Tampa Bay Times media critic Eric Deggans wrote that “King’s reporting blunder revealed two important facts about the modern reporting environment. First, there is enough diversity in America that providing a criminal suspect’s presumed skin color is really no help at all in finding the culprit.

“And it is not enough, in such heated circumstances, for journalists to accurately report what law enforcement thinks at the time. They have to be careful not to pass along law enforcement’s mistakes as cold facts.”

At some point it is less about the facts than it is showing readers, viewers and listeners how hard you are working trying to get the information and making them believe that if anyone gets it first, it’s going to be you.

Even ESPN and Sports Illustrated, obviously better known for sports, were reporting  the story.

“Media outlets are starting to cross paths like basketball players and rappers, going into the others’ fields or professions and doing a terrible job at it,” Morgan student Daisane Branch wrote in an opinion writing class.

“It’s bad enough that we have millions of people on social media attempting to be reporters and conspirators, but now we have ‘professionals’ doing the same thing.”

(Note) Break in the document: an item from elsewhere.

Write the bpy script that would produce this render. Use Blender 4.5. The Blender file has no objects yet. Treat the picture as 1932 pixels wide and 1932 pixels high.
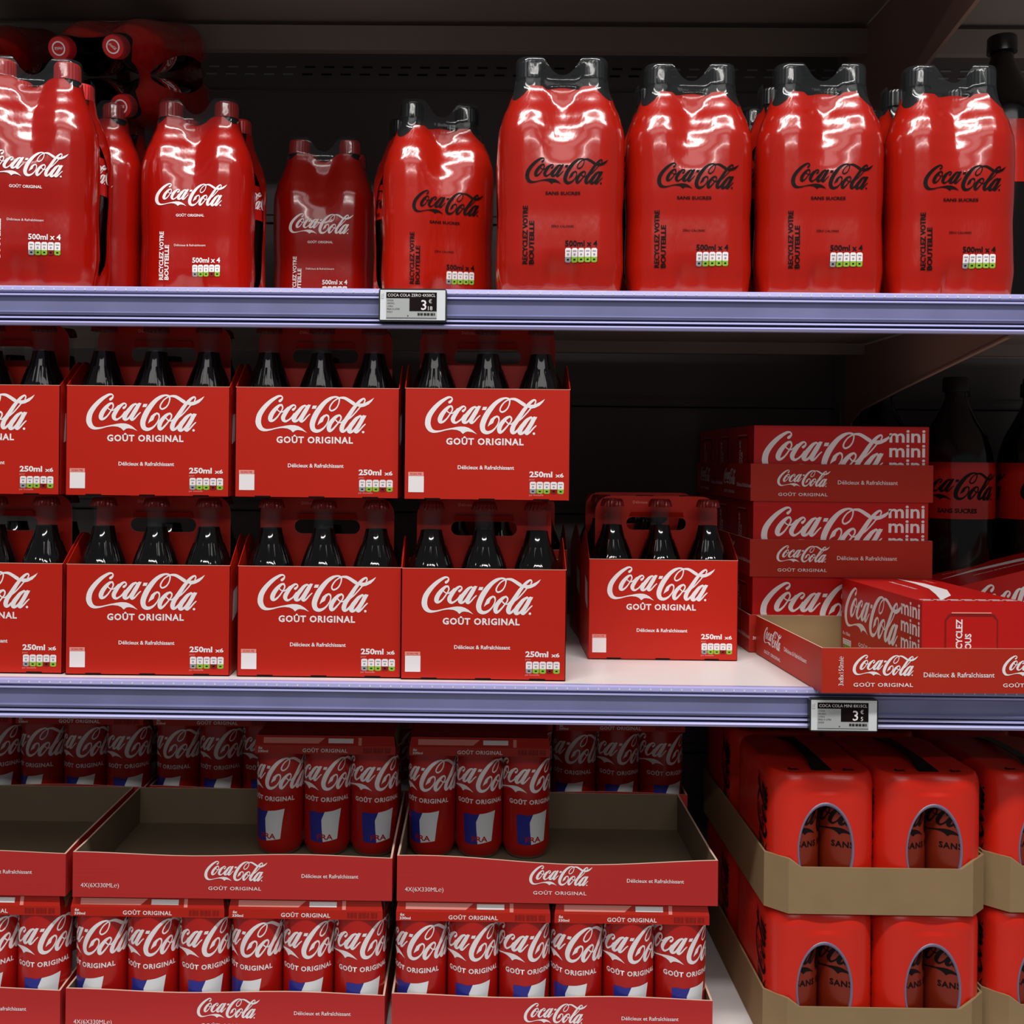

It would be more comforting to the American people if we were more focused on getting it right instead of getting it first. In the future, until we know what we’re talking about, perhaps we ought to just go back to regularly scheduled programming until there is something substantive to say.

Because as much as we know about Tamerlan and Dzhokhar Tsarnaev’s background, we still don’t know their motivation; we still don’t know if they were involved in a conspiracy, were mentally ill or somewhere in the middle.

In other words, we’ve got nothing. And that’s a ton of dead air.